Christian Salvesen’s pre-close trading statement

Overall, the outcome for the year ended 31st March 2007 is expected to be in-line with market expectations. A third consecutive year of strong contract wins has delivered revenue growth of around 10 pct in the second half of the financial year, following the 7.5 pct reported in the first half, and all businesses have grown. Contract wins are ahead of last year’s GBP 120 million, with high contract retention rates and a continuing strong pipeline.

In the Food & Consumer sector, results will reflect the strong performance in our UK businesses and a stabilising performance in mainland Europe.

In the Transport sector, results will reflect the continuing challenges in the UK market. We have commenced a thorough review of this business which will be completed by the end of May.

We recently concluded a strategic alliance with leading Turkish freight forwarder, Ulustrans, to offer integrated transportation services between Turkey and the rest of Europe. The alliance will combine Ulustrans’ established freight forwarding services with Christian Salvesen’s extensive networks in Europe.

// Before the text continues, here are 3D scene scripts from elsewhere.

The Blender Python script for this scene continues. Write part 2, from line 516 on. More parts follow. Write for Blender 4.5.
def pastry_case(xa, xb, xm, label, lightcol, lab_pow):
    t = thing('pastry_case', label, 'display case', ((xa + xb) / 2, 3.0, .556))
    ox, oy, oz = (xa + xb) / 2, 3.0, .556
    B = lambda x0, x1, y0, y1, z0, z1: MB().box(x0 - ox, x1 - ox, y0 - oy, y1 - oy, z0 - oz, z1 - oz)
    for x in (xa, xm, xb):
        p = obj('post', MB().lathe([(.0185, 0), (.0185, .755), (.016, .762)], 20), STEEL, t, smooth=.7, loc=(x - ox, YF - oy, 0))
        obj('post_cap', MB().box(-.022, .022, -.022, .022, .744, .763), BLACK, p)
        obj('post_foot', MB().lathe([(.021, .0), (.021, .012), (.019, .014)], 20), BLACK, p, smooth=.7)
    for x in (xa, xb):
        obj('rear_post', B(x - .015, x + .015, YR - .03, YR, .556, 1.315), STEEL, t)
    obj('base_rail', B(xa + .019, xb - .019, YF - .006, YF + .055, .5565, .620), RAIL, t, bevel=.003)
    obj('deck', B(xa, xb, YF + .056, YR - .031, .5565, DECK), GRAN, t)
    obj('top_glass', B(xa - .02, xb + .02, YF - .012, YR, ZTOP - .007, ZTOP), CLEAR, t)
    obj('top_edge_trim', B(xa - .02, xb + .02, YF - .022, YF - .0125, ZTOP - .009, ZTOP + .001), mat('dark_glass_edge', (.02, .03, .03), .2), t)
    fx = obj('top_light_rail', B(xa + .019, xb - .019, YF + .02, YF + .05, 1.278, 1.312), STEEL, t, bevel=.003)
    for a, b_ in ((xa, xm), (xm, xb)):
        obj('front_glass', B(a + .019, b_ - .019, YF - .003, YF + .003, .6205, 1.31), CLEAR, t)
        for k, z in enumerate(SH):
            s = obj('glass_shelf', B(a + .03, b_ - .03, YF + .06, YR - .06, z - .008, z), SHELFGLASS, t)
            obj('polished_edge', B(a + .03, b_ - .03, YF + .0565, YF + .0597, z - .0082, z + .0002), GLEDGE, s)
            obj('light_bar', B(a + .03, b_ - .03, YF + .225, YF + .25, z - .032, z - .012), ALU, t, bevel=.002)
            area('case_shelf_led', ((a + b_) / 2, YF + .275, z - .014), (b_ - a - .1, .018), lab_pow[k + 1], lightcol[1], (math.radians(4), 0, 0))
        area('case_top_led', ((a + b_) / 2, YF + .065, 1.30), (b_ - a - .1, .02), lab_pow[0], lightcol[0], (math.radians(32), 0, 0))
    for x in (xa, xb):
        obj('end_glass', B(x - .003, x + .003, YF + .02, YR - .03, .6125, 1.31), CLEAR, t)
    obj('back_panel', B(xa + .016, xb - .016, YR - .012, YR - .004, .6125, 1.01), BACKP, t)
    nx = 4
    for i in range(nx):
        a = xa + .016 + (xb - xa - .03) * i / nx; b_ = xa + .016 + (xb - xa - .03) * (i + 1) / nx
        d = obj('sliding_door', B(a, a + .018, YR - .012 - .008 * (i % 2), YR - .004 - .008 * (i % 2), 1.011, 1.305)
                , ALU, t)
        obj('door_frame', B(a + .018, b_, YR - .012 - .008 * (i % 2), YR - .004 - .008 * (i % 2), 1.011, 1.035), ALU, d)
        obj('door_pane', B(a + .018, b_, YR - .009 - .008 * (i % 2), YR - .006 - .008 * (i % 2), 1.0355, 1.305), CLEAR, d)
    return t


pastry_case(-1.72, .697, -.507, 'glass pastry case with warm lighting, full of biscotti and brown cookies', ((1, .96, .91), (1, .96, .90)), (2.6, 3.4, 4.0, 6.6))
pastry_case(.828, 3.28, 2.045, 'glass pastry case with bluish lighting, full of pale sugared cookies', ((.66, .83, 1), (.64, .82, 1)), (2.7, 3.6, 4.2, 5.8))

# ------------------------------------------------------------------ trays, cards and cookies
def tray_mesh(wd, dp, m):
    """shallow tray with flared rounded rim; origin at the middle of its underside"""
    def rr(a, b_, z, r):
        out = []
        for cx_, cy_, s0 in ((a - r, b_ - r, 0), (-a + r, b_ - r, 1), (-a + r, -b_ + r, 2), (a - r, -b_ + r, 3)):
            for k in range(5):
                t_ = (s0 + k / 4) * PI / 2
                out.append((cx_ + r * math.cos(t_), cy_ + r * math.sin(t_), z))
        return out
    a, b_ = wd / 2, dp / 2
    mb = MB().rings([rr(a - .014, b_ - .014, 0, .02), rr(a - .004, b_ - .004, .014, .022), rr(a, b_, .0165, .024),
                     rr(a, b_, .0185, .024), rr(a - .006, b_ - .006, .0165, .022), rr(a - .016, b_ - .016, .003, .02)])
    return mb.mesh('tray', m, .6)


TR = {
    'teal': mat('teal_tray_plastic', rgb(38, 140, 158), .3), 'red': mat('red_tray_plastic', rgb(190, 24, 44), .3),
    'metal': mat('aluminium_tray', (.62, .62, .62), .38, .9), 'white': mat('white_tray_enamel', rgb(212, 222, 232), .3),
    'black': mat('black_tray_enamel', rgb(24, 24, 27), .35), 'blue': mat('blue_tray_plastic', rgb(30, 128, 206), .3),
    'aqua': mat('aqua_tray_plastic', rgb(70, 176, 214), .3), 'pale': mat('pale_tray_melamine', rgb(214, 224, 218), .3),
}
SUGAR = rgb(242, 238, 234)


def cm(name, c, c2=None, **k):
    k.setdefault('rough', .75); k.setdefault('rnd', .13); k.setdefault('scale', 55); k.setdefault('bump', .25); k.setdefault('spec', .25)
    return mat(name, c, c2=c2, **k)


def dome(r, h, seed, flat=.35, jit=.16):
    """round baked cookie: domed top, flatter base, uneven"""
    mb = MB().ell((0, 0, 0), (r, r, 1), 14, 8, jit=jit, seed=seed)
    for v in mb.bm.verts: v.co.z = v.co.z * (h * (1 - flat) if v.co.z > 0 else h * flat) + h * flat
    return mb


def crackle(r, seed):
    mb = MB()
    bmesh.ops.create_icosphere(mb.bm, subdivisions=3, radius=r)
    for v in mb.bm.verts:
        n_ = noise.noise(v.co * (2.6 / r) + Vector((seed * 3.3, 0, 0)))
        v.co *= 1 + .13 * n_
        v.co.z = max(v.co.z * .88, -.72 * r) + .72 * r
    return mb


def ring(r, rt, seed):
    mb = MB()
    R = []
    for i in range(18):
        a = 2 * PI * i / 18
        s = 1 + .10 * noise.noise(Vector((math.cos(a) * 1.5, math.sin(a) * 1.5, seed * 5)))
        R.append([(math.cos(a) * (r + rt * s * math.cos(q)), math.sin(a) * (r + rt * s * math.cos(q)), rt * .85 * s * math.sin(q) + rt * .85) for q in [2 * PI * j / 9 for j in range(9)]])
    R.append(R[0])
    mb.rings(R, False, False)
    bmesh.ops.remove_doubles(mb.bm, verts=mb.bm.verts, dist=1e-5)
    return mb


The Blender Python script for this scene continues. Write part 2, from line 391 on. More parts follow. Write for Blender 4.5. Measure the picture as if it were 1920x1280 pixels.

The programme of restructuring to improve efficiency across the Group is continuing, with particular focus on our UK and Spanish transport businesses and the European food & consumer business, and will result in restructuring costs of around GBP 4.5 million in the second half of the year just ended.

We have recently agreed some important changes with the trustees of our UK pension scheme which have reduced both the ongoing P&L cost and the balance sheet deficit without the need for additional cash contributions.

The year end debt position will be around GBP 45 million, following the successful sale and leaseback of part of our UK property portfolio in September 2006. That transaction generated GBP 47 million in cash for property with a book value of GBP 19 million. Following that transaction, the book value of our remaining properties was GBP 48 million net of related indebtedness.